What is expected - Please output every line of the material as it stands, without the pictures.

[BEGIN Recorded data]

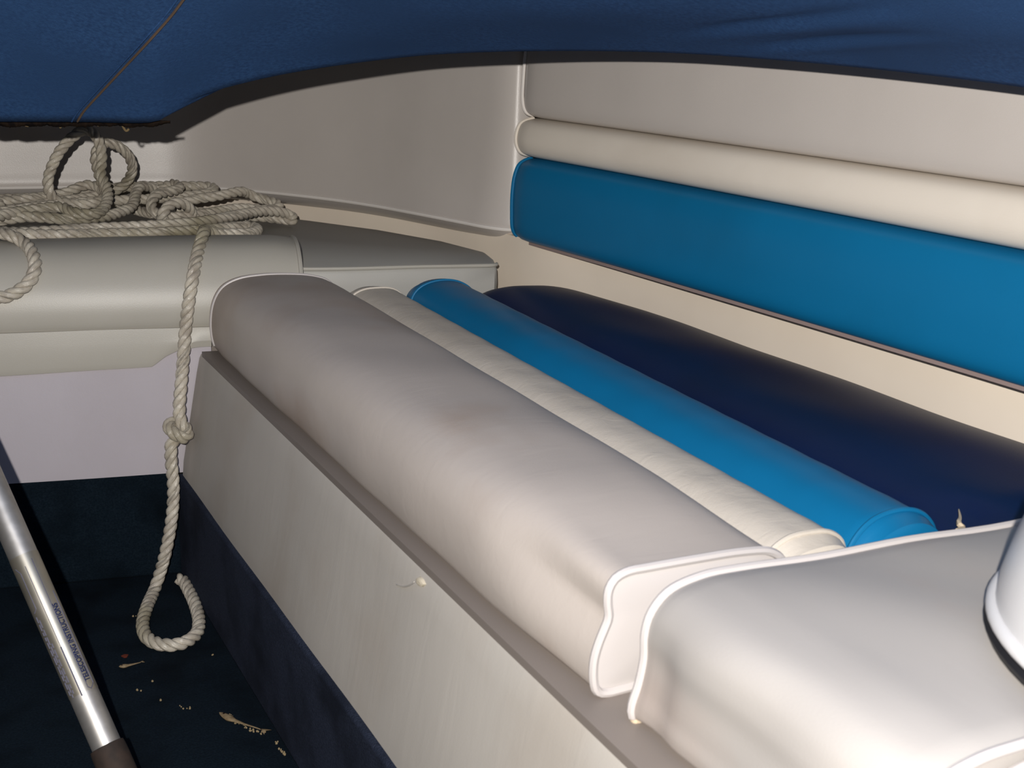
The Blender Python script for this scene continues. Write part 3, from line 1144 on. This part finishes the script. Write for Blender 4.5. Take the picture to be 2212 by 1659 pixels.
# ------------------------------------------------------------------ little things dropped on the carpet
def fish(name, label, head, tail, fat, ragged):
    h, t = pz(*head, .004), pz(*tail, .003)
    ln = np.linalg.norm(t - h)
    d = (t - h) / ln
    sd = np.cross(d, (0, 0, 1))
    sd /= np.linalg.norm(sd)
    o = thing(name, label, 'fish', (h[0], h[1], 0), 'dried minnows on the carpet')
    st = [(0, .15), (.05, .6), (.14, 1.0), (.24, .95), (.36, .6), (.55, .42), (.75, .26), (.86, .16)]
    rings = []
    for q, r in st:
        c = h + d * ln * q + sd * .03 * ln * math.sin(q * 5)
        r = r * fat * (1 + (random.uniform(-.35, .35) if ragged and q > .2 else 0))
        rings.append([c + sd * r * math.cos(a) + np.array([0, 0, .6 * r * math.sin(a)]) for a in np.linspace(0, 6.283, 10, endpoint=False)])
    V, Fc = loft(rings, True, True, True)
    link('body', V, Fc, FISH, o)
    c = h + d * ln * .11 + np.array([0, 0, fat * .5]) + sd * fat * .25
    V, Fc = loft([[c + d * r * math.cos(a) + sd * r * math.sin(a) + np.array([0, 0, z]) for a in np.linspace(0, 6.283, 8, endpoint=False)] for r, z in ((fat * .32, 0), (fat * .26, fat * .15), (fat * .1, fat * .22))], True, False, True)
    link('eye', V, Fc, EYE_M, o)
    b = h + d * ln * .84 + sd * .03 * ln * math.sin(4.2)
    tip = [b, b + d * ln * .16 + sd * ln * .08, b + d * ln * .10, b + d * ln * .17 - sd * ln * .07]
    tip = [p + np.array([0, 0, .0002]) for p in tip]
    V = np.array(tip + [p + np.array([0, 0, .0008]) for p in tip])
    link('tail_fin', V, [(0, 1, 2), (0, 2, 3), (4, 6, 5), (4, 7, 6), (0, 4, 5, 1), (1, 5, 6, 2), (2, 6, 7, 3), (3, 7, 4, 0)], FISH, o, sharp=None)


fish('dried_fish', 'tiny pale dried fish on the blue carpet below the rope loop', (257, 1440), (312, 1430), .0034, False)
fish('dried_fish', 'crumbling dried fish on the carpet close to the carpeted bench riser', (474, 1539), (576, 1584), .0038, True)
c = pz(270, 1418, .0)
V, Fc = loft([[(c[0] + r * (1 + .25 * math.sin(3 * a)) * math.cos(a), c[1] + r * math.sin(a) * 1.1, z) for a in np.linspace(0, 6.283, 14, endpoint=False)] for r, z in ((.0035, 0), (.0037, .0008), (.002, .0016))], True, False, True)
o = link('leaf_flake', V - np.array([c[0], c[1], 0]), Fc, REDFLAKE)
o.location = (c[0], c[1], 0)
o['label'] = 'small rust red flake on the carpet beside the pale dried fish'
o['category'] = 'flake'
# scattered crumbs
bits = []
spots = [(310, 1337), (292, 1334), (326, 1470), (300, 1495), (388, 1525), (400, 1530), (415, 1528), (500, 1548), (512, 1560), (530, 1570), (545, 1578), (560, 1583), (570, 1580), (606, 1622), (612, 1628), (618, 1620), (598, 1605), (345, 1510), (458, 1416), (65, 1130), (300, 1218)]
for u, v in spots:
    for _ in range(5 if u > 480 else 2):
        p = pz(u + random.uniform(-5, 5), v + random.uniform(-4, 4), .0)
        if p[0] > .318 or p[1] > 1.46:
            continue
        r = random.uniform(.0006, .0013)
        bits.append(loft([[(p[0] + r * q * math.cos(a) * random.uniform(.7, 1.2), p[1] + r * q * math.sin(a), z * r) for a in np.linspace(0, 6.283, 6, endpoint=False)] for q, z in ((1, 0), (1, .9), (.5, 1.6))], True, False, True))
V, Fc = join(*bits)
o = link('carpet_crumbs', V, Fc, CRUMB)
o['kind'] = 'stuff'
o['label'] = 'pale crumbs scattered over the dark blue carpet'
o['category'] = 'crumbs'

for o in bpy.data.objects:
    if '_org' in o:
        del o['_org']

[END Recorded data]

Full response -
The Blender Python script for this scene continues. Write part 3, from line 1144 on. This part finishes the script. Write for Blender 4.5. Take the picture to be 2212 by 1659 pixels.
# ------------------------------------------------------------------ little things dropped on the carpet
def fish(name, label, head, tail, fat, ragged):
    h, t = pz(*head, .004), pz(*tail, .003)
    ln = np.linalg.norm(t - h)
    d = (t - h) / ln
    sd = np.cross(d, (0, 0, 1))
    sd /= np.linalg.norm(sd)
    o = thing(name, label, 'fish', (h[0], h[1], 0), 'dried minnows on the carpet')
    st = [(0, .15), (.05, .6), (.14, 1.0), (.24, .95), (.36, .6), (.55, .42), (.75, .26), (.86, .16)]
    rings = []
    for q, r in st:
        c = h + d * ln * q + sd * .03 * ln * math.sin(q * 5)
        r = r * fat * (1 + (random.uniform(-.35, .35) if ragged and q > .2 else 0))
        rings.append([c + sd * r * math.cos(a) + np.array([0, 0, .6 * r * math.sin(a)]) for a in np.linspace(0, 6.283, 10, endpoint=False)])
    V, Fc = loft(rings, True, True, True)
    link('body', V, Fc, FISH, o)
    c = h + d * ln * .11 + np.array([0, 0, fat * .5]) + sd * fat * .25
    V, Fc = loft([[c + d * r * math.cos(a) + sd * r * math.sin(a) + np.array([0, 0, z]) for a in np.linspace(0, 6.283, 8, endpoint=False)] for r, z in ((fat * .32, 0), (fat * .26, fat * .15), (fat * .1, fat * .22))], True, False, True)
    link('eye', V, Fc, EYE_M, o)
    b = h + d * ln * .84 + sd * .03 * ln * math.sin(4.2)
    tip = [b, b + d * ln * .16 + sd * ln * .08, b + d * ln * .10, b + d * ln * .17 - sd * ln * .07]
    tip = [p + np.array([0, 0, .0002]) for p in tip]
    V = np.array(tip + [p + np.array([0, 0, .0008]) for p in tip])
    link('tail_fin', V, [(0, 1, 2), (0, 2, 3), (4, 6, 5), (4, 7, 6), (0, 4, 5, 1), (1, 5, 6, 2), (2, 6, 7, 3), (3, 7, 4, 0)], FISH, o, sharp=None)


fish('dried_fish', 'tiny pale dried fish on the blue carpet below the rope loop', (257, 1440), (312, 1430), .0034, False)
fish('dried_fish', 'crumbling dried fish on the carpet close to the carpeted bench riser', (474, 1539), (576, 1584), .0038, True)
c = pz(270, 1418, .0)
V, Fc = loft([[(c[0] + r * (1 + .25 * math.sin(3 * a)) * math.cos(a), c[1] + r * math.sin(a) * 1.1, z) for a in np.linspace(0, 6.283, 14, endpoint=False)] for r, z in ((.0035, 0), (.0037, .0008), (.002, .0016))], True, False, True)
o = link('leaf_flake', V - np.array([c[0], c[1], 0]), Fc, REDFLAKE)
o.location = (c[0], c[1], 0)
o['label'] = 'small rust red flake on the carpet beside the pale dried fish'
o['category'] = 'flake'
# scattered crumbs
bits = []
spots = [(310, 1337), (292, 1334), (326, 1470), (300, 1495), (388, 1525), (400, 1530), (415, 1528), (500, 1548), (512, 1560), (530, 1570), (545, 1578), (560, 1583), (570, 1580), (606, 1622), (612, 1628), (618, 1620), (598, 1605), (345, 1510), (458, 1416), (65, 1130), (300, 1218)]
for u, v in spots:
    for _ in range(5 if u > 480 else 2):
        p = pz(u + random.uniform(-5, 5), v + random.uniform(-4, 4), .0)
        if p[0] > .318 or p[1] > 1.46:
            continue
        r = random.uniform(.0006, .0013)
        bits.append(loft([[(p[0] + r * q * math.cos(a) * random.uniform(.7, 1.2), p[1] + r * q * math.sin(a), z * r) for a in np.linspace(0, 6.283, 6, endpoint=False)] for q, z in ((1, 0), (1, .9), (.5, 1.6))], True, False, True))
V, Fc = join(*bits)
o = link('carpet_crumbs', V, Fc, CRUMB)
o['kind'] = 'stuff'
o['label'] = 'pale crumbs scattered over the dark blue carpet'
o['category'] = 'crumbs'

for o in bpy.data.objects:
    if '_org' in o:
        del o['_org']